On Thursday 19 September 2013 05:30 PM, Lee Jones wrote:
On Thu, 19 Sep 2013, Mark Brown wrote:
On Thu, Sep 19, 2013 at 09:30:50AM +0100, Lee Jones wrote:
I'm not entirely sure this is what Mark was saying. I think he was
complaining about the existence of the sub-nodes rather than how the
MFD Core assigns their of_node. My take is that the chip is really a
single device which provides different bits of functionality. To break
that functionality up and disperse the drivers into various subsystems
is a Linuxisum. By providing each functional block with its own node
you're describing how we do things in Linux, rather than specifying a
single node for the AS3722 which would probably be the norm.
Yes, that's exactly what I was thinking of.
Do the sub-nodes have their own properties? If so, it would be worth
breaking them up as other OSes could reuse the specifics. If they do,
then you need so put them in the binding. If they don't, then you do
not require sub-nodes. The MFD core will ensure the sub-devices are
probed and there is no requirement for the of_node to be assigned.

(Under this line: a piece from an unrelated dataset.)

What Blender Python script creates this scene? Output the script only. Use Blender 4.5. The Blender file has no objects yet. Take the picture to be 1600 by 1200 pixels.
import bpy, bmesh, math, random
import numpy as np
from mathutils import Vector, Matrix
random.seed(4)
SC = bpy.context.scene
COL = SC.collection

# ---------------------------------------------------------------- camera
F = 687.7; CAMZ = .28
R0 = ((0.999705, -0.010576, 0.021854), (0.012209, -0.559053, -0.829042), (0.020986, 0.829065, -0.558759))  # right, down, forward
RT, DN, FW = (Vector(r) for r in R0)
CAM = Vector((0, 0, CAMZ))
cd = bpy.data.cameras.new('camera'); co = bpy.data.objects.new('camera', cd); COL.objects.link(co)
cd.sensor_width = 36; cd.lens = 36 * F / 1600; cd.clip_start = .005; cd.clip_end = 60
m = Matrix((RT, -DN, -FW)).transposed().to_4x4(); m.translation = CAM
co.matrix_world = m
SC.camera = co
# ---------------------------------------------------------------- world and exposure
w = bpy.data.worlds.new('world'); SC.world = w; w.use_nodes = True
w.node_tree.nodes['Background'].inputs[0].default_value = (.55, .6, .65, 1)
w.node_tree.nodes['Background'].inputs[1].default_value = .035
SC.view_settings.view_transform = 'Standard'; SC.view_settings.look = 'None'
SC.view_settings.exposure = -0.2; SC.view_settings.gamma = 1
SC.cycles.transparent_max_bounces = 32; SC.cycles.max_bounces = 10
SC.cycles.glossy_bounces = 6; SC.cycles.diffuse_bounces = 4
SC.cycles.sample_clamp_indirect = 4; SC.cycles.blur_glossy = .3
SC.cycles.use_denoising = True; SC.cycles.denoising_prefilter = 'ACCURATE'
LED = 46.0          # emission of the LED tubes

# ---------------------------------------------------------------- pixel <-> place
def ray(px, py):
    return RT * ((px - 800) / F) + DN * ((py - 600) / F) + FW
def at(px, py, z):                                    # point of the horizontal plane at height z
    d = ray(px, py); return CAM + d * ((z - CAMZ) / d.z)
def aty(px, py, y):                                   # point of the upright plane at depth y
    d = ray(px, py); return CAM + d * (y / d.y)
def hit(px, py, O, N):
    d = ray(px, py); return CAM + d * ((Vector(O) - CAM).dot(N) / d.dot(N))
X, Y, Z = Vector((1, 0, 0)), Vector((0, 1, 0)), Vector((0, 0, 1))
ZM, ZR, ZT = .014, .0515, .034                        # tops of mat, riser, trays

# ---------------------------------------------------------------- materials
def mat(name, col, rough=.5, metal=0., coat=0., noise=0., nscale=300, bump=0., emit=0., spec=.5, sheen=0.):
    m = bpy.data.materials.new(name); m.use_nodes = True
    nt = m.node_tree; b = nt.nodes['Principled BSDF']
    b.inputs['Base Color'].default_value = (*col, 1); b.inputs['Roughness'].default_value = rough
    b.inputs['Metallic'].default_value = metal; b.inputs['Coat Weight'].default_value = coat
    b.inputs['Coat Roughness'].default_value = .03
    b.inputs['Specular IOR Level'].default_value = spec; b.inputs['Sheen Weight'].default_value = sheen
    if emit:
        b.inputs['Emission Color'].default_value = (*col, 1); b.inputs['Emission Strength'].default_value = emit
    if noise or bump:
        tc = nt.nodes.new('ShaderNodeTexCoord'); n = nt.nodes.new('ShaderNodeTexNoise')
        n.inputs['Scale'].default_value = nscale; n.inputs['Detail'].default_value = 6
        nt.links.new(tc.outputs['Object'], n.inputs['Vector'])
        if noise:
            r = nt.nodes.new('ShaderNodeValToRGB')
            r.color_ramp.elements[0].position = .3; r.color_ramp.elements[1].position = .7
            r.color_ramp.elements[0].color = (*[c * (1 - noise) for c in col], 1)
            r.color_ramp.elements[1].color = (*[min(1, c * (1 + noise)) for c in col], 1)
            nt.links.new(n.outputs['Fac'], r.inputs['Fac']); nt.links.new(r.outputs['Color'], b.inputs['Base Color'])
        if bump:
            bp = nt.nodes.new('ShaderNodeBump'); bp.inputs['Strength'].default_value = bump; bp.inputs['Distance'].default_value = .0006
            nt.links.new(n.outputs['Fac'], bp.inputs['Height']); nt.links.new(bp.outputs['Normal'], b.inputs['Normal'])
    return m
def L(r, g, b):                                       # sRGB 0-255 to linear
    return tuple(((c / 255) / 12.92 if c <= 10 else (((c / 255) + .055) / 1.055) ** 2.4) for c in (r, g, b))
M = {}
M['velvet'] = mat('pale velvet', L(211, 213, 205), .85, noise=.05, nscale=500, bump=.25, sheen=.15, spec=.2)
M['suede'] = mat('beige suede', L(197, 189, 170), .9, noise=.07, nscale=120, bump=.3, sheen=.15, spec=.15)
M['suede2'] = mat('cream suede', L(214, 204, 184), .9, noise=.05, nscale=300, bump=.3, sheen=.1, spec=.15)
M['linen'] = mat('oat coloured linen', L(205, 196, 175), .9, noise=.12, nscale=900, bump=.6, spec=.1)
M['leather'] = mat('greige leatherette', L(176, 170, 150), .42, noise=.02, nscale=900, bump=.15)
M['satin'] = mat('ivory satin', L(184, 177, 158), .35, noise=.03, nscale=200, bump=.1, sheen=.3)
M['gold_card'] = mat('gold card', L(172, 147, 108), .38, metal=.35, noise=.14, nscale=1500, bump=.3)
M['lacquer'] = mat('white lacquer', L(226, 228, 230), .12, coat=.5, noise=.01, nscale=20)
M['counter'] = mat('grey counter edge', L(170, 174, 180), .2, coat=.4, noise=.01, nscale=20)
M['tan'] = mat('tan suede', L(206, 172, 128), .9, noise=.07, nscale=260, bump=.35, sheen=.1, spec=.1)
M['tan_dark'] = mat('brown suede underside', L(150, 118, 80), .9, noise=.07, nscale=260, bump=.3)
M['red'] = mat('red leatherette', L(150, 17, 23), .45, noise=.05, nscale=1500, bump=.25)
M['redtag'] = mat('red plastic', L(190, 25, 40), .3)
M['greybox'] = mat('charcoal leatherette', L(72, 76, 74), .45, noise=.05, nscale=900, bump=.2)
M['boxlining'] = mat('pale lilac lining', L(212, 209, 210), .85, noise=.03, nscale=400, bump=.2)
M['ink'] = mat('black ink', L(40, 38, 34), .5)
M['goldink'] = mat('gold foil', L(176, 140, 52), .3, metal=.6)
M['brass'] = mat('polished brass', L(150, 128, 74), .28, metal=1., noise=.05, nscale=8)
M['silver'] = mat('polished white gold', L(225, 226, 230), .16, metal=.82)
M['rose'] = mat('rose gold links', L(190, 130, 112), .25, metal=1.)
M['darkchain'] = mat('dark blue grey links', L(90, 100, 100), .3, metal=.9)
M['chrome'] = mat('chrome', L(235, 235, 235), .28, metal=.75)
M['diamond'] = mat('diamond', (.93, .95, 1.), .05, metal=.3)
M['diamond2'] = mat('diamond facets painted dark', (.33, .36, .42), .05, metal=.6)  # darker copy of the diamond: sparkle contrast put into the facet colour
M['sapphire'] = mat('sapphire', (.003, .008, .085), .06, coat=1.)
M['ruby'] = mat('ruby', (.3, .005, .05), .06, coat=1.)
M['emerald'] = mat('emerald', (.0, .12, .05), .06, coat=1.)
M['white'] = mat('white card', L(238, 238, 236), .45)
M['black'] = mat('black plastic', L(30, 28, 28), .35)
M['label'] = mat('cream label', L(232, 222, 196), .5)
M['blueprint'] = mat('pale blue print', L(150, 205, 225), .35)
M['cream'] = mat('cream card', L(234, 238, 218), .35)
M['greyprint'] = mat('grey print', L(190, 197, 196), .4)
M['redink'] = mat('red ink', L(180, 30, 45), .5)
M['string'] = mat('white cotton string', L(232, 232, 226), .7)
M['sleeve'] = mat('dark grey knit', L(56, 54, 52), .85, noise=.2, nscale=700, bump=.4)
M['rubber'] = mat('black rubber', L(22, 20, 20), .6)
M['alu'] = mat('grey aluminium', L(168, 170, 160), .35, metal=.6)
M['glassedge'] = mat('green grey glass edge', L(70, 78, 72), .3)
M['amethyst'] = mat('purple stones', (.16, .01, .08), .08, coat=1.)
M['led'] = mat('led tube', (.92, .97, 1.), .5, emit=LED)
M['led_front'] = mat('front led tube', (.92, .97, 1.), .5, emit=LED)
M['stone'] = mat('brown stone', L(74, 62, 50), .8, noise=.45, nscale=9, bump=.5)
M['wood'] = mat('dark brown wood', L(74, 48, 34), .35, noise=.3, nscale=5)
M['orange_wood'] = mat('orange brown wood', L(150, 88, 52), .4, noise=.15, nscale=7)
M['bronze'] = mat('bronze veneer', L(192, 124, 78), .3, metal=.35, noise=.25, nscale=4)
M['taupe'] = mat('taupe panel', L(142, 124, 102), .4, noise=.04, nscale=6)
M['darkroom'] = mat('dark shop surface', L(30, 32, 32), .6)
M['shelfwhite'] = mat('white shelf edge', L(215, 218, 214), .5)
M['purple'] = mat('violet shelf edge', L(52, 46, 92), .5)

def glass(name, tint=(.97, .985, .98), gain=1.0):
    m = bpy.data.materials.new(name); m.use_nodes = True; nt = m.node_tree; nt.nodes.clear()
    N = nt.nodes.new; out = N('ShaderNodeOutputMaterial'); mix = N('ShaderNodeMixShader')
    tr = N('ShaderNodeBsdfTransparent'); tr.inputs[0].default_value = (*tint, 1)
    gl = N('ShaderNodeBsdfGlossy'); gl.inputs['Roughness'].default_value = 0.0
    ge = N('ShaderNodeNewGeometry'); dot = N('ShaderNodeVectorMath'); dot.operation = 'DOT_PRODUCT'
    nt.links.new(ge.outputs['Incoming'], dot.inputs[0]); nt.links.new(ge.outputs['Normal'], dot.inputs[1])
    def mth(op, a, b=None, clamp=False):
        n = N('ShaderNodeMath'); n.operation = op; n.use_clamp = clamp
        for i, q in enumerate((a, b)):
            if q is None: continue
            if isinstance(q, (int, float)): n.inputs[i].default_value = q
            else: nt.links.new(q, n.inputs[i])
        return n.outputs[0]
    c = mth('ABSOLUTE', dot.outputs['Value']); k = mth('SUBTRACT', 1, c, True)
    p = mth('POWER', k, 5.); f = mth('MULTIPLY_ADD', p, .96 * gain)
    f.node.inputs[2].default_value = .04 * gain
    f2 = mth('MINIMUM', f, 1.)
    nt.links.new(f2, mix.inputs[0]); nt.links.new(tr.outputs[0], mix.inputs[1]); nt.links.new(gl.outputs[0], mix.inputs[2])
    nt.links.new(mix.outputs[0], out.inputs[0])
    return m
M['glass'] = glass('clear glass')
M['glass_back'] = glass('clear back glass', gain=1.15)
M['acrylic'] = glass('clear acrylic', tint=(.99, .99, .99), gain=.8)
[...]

You do see some reusable IP blocks (like the regualtors on the wm831x
PMICs for example, they're repeated blocks) which can be reused but
generally they have a register base as part of the binding. Personally
if it's just a property or two I'd probably just put them on the root
node for the device.
Agreed. Besides, there doesn't seem to be *any* sub-device properties
defined in the binding document. So what are you trying to achieve
with the child nodes?
I wanted to have the DT like:
as3722 {
compatible = "ams,as3722";
reg = <0x40>;
#interrupt-controller;
.....
regulators {
ldo1-in-supply = <..>;
....
sd0 {
regulator-name = "vdd-cpu";
.....
};
sd1 {
regulator-name = "vdd-ddr";
.....
};
....
};
};
And regulator driver should get the regulator node by their
pdev->dev.of_node.
Currently, in most of driver, we are having the code on regulator driver
to get "regulators" node from parent node which I want to avoid.